У меня масса разногласий с Макроном, но важно, что есть идеи, с которыми мы оба согласны. Мы согласны, что еврозона неустойчива, но не согласны в том, что надо делать, прежде чем начинать обсуждение политического союза в ЕС. Мы согласны, что однобокое стремление к конкурентоспособности в Европе ведёт к игре с нулевой суммой по принципу «разори соседа», но не согласны в том, как привлекать крупномасштабные инвестиции, необходимые для повышения производительности.
Мы согласны, что нестабильные формы труда, характерные для новой «гиг-экономики», становятся гангреной для системы социальной защиты. Но у нас есть (сильные) разногласия по поводу способов расширения социальной защиты на частично занятых, которые бы не подвергали угрозе превращения в частично занятых тех работников, кто уже защищён. Мы согласны, что необходимо создавать подлинный Европейский банковский союз, но не согласны по вопросу о необходимости загнать финансового джинна обратно в его бутылку.

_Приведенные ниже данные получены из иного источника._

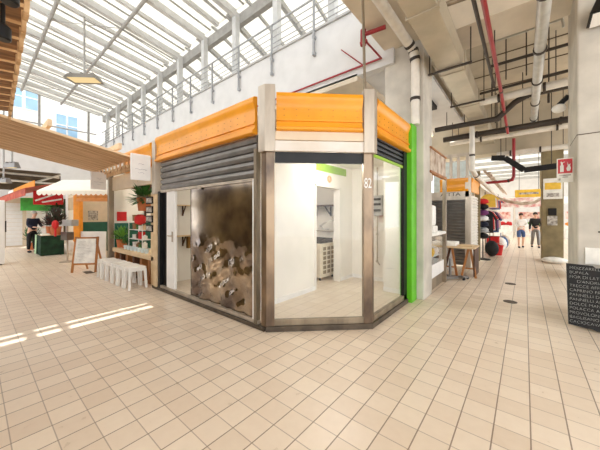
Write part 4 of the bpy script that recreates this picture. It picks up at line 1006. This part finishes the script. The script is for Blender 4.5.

Наконец, у меня не хватает доказательств, чтобы убедить моих товарищей по DiEM25 – движение «Демократия в Европе» – поверить в способность и желание Макрона противостоять истеблишменту, который проводит провальную политику, вскормившую сторонников Ле Пен.
Несмотря на все эти оговорки, я поддерживаю Макрона. Он писал мне, что не хочет, чтобы его поколение было виновно в удушении Греции, я отказываюсь быть частью того поколения левых сил, которое готово позволить фашисту и расисту победить на президентских выборах во Франции. Естественно, если Макрон победит и станет просто ещё одним функционером истеблишмента Европы, тогда мои товарищи и я начнём выступать против него столь же энергично, как мы сейчас выступаем – и должны выступать – против Ле Пен.